> **Dataset extract**:
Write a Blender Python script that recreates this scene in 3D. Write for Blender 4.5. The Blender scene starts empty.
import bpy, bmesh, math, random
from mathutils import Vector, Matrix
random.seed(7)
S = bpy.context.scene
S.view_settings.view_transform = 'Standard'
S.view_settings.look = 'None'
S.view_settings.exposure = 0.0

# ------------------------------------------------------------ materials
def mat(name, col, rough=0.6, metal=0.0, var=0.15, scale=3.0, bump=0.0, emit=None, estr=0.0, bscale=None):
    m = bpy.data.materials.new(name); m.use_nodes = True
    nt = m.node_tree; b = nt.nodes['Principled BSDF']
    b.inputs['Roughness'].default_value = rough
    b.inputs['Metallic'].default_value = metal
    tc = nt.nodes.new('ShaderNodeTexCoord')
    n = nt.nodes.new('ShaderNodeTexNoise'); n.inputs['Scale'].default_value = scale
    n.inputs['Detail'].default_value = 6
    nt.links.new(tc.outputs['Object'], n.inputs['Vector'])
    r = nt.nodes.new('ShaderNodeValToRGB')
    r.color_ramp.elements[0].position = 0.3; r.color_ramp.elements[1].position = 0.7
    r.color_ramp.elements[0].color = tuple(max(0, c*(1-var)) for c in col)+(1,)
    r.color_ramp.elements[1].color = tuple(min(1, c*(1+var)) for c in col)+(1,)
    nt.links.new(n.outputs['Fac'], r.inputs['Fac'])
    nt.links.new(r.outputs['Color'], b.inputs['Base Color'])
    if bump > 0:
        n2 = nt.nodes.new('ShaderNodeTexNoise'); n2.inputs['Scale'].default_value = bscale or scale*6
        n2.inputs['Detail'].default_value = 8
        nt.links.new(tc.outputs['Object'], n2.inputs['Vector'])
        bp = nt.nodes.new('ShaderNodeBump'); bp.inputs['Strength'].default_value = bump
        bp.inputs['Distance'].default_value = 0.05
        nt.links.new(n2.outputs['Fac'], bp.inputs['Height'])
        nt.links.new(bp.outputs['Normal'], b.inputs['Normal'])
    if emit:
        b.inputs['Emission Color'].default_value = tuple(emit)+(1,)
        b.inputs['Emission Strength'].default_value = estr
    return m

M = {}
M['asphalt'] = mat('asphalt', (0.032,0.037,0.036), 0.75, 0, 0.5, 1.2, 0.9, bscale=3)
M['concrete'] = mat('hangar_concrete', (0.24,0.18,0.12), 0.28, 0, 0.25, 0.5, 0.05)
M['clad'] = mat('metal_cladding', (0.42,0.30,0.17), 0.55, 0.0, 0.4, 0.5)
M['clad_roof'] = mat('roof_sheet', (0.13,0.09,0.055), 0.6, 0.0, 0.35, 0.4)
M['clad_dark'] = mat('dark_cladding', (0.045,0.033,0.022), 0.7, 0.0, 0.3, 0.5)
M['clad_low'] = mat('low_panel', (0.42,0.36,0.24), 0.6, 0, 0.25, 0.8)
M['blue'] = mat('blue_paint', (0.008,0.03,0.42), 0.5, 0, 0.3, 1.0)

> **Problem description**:
Word for word, reproduce the listing above from its start up to and including the line that has "S.view_settings.exposure = 0.0". Give only those lines.

> **Reply**:
Write a Blender Python script that recreates this scene in 3D. Write for Blender 4.5. The Blender scene starts empty.
import bpy, bmesh, math, random
from mathutils import Vector, Matrix
random.seed(7)
S = bpy.context.scene
S.view_settings.view_transform = 'Standard'
S.view_settings.look = 'None'
S.view_settings.exposure = 0.0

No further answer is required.